Currently, Ciszek has the title “Servant of God,” since his life and works are being investigated by the congregation in the process that could lead to – but is not guaranteed – his being named “Venerable,” then “Blessed,” and then “Saint.”

Born in Shenandoah, Nov. 4, 1904, Walter Joseph Ciszek entered the seminary and became the first American Byzantine Rite Jesuit priest in order to do missionary work in the Soviet Union. Shortly after entering the Soviet Union from Poland under an assumed name in 1940, he was arrested and accused of being a spy.

After spending five years in the infamous Lubianka Gulag in Moscow, he was sent to Siberia for hard labor. Throughout the ordeal, however, he continued to celebrate Mass and hear confessions at considerable personal risk. Overall, he spent 23 years in the Soviet Union.

When he was finally released in 1963 in a prisoner exchange between the U.S. and Soviet Union, he returned to his native parish, St. Casimir in Shenandoah, to celebrate a Mass of Thanksgiving. Ciszek spent the last 21 years of his life working with families and religious communities through counseling and retreat work.

He died Dec. 8, 1984, the Feast of the Immaculate Conception, and is buried at the Jesuit Novitiate in Wernersville.

“When Bishop Welsh started the commission to study the case of Father Ciszek for possible beatification and canonization, he asked Monsignor Jim Mulligan and me to serve as theologians for the cause,” Beers said. “I was teaching at Mount St. Mary Seminary (in Maryland) at the time. I had to read all of (Ciszek’s) works in English and German. I don’t read Russian, so those works were left to another person.”

About eight years ago, the materials by and about Ciszek were sent to Rome for study. After being appointed pastor of St. Joseph Church in Frackville in 2008, Beers began visiting the Father Walter J. Ciszek Center in Shenandoah, which is operated by the Father Walter Ciszek Prayer League. The league was formed to promote the cause for Ciszek’s canonization at the local level.

Beers began his new role with the cause after a visit to Rome by the Most Rev. John O. Barres, who became bishop of the Allentown Diocese in July 2009.

“When Bishop Barres went to Rome for one of his early visits, he had met with several people at the Jesuit Generalate and they were saying that the cause had met with a bit of a snag,” Beers said. “Most of the materials that we had put together on Father Ciszek came from Father Ciszek, from his books and writings.
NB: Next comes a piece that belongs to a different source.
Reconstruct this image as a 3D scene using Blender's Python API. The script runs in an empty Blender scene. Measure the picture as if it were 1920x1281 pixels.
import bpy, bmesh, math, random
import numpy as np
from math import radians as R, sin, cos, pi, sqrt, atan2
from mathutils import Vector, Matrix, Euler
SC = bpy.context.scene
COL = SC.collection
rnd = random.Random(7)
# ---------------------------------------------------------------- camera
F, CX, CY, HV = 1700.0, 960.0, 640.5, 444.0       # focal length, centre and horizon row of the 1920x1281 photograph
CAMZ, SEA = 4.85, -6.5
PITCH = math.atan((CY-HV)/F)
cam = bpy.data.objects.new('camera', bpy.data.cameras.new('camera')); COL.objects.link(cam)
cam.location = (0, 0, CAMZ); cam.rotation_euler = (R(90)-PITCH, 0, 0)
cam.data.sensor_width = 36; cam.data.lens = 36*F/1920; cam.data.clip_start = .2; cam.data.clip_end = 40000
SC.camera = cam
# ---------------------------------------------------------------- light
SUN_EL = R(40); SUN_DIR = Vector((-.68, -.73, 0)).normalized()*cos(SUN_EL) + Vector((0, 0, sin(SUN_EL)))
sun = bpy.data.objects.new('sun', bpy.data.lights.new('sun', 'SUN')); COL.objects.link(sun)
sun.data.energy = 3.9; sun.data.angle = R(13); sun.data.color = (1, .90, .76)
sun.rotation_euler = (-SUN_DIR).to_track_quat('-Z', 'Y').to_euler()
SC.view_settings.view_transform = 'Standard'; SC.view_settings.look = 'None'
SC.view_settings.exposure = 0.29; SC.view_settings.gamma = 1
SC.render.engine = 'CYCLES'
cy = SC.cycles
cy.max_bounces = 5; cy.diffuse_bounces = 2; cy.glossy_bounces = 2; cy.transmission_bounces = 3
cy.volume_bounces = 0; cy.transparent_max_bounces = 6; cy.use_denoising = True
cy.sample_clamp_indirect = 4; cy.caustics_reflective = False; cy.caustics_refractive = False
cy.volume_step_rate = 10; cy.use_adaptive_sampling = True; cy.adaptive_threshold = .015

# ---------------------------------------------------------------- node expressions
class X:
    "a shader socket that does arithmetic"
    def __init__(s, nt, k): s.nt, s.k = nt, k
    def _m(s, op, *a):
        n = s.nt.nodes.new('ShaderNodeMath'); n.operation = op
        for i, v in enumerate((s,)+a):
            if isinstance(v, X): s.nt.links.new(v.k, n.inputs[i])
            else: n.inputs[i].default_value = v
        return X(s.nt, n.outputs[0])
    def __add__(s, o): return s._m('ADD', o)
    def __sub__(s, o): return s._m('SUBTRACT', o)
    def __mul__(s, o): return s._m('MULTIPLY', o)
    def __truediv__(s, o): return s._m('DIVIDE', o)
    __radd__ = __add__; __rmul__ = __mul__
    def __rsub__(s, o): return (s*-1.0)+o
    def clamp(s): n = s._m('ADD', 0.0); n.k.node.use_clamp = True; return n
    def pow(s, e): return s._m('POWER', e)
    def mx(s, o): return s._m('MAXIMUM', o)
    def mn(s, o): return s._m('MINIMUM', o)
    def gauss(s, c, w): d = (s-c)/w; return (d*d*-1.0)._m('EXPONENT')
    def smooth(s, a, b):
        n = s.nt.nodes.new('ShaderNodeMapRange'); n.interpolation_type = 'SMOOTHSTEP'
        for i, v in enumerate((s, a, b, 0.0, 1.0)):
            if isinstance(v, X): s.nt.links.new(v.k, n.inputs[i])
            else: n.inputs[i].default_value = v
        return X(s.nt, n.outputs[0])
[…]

They really felt that they needed something more in the way of getting more testimony from outsiders who knew him.”

The search for people who knew Ciszek can range from locally to around the world.

“In the area, we have people like Wally Baran, who had known Father and who has helped gather the material from those who had known Father as a boy through adulthood,” Beers said. “That’s where we are right now.”

In order to get the work done, Barres formed the Historical Commission for the Cause of the Servant of God, Father Walter Ciszek, S.J., in November 2010.

“There are three of us on the commission,” Beers said. “One of the other two members of the commission is a Dutch Jesuit, the Rev. Marc Lindeijer, S.J., who is at the Jesuit Generalate in Rome. He’ll be representing a lot of our efforts with Rome. The third member of the commission is a Russian priest whose father was in one of the camps with Father Ciszek. It’s fascinating. His name is Father Victor Bilotas.”

Bilotas is from the Diocese of Novosibirsk, but is serving in Rome and working closely with Lindeijer. Beers keeps in touch regularly to discuss the progress.

“It’s the three of us who are trying to assemble the material that will supplement what had been done already – and done very well – but incomplete with regard to the testimony we need,” Beers said.

In addition to his commission work, Beers takes on the pastorate of St. Ann and Annunciation BVM churches in Frackville. He is making adjustments to work with his new parishes, particularly in the pastoral duties with Mass and other schedules. He will continue to live at the St. Joseph Church rectory and the office at Annunciation parish will also remain open.